Imprisoned by the Soviets and later orphaned by the Holocaust, Menachem Begin carried in his heart a determination that no Jew should ever endure the persecution he and millions of others had encountered in Europe.

For most of his life, we are told, Begin had a strong belief that the Jews were alone and needed to take action alone to defend themselves from their enemies.

Upheaval presents Begin as a man of great contradictions. While his Likud party was seen by those who opposed it as a counter-revolutionary entity, the man himself was a great believer in advocating for minorities. Welcoming newly arrived North African Jews and even giving a home to Vietnamese boat people who had been rejected by most western countries, the highly determined Zionist leader saw Israel as a land of possibilities for everyone no matter their colour or creed.

But it was his almost messianic view on settlements that made him into a figure of hate in the Arab world.

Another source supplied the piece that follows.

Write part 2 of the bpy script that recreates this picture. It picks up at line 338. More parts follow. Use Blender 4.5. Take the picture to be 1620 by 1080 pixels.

Begin saw himself as a son of the Jewish people and a bridge between Jewishness and Israeli-ness. We are told that he saw the occupied territories as “lands that lay at the heart of Jewish existence” and that it is this belief which has been partly responsible for the lengthy war between Jews and Arabs in the region.

Overall, Gruber presents a film which is both honest and detailed in its handling of a man whose problematic legacy still lives on.

It is a film as dense as it is informative and is sure to provide some background to the current situation in the Middle East, which might be especially useful for those unfamiliar with its chequered history — and even for those who think they are experts.